Disequilibrium Quantity Rationing


            There are some cases, wherein the normal market equilibrium of the equal supply and demand at a market-clearing price, may not operate. There may be rationing of credit at a non-market-clearing price with excess demand (or supply) of loanable funds, in the sense that among loan applicants who appear to be identical, some receive a loan while others do not.


            Credit rationing is characterized by most authors as a disequilibrium phenomenon, as a consequence of the imposed government regulations on credit markets. The typical aim of such regulations lies on enabling the exertion of monetary control without a raise on interest rates, and/or the improvement of credit allocation to preferred sectors. Credit rationing clearly arises in the case of interest-rate controls and with sectoral direction of credit. It is also suggested that government controls on the banks’ balance-sheet growth can lead to credit rationing. Although it depends on whether the banks choose to set a high market-clearing interest rate (there is no rationing for this case), or, they keep lower rates and ration credit, maybe in avoidance to political difficulties.


            Behavior endogenous to the market could also result in the form of disequilibrium rationing. It can also arise from the banks’ desire to share interest-rate risks with customers. Alternatively, banks might wish to charge a standardized rate, to ensure fair treatment between broad classes of heterogeneous borrowers.
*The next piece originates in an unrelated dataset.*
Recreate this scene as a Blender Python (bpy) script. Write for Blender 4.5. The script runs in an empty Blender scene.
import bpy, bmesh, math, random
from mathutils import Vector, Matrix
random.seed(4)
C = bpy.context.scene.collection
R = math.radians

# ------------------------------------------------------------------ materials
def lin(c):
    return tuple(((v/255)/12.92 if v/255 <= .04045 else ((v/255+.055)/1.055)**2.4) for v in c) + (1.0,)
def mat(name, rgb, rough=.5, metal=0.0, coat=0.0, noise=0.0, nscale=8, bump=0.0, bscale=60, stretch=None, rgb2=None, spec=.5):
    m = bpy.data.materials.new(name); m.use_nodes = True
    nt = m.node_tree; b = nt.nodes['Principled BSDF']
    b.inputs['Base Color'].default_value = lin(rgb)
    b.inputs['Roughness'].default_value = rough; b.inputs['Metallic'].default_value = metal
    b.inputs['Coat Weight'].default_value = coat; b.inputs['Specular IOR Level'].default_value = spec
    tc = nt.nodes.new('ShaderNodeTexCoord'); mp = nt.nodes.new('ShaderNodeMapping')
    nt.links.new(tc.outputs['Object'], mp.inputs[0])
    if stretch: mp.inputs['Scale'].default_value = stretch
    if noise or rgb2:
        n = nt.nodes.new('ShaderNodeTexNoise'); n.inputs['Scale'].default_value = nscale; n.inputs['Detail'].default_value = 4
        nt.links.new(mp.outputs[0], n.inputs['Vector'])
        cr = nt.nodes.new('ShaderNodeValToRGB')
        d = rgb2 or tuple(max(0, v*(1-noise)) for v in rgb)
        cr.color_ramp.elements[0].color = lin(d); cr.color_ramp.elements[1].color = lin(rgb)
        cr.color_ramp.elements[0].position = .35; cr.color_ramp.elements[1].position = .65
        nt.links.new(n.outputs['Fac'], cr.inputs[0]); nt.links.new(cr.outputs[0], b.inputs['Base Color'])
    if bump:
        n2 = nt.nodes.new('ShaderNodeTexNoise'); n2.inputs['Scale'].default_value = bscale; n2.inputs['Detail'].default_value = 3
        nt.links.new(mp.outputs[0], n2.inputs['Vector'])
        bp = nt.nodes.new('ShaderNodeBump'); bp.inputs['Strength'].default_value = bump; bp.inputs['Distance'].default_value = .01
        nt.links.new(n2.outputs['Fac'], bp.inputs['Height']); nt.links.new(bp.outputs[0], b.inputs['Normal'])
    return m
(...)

It will fully accommodate the demand of the most preferred borrowers in each class, while rationing credit to the least preferred members. Finally, controlled interest rates may help lessen the borrowers’ search costs. Occasional, publicly announced changes reassure uninformed borrowers that well-informed banks are not taking advantage of their relative ignorance.


Equilibrium Quantity Rationing


            Credit rationing can still arise in equilibrium instances. Therefore, rationing is not necessarily a consequence of market disequilibrium resulting from sticky prices or government regulation, though it is pretty obvious to lead in rationing. An equilibrium rationing is a probable result when the problems of the debt contract set out in the previous parts, apply particularly strongly, i.e. there is imperfect and asymmetric information, and there are incomplete contracts.


            As stated in the previous sections, the key is that the interest rate offered to borrowers has affected the risks of the loans in two main ways. First, borrowers who are willing to pay high interest rates may, on average, be worse risks. They may be willing to borrow at high rates, due to the possibility that what they will repay is lower than the average. This is known as the problem of adverse selection. Second, as the interest rate increases, borrowers who were previously ‘good risks’ may undertake projects characterized by lower probabilities of success, but higher returns when successful. This is the problem of moral hazards, where the incentives of higher interest rates lead to the borrowers’ undertaking of riskier actions.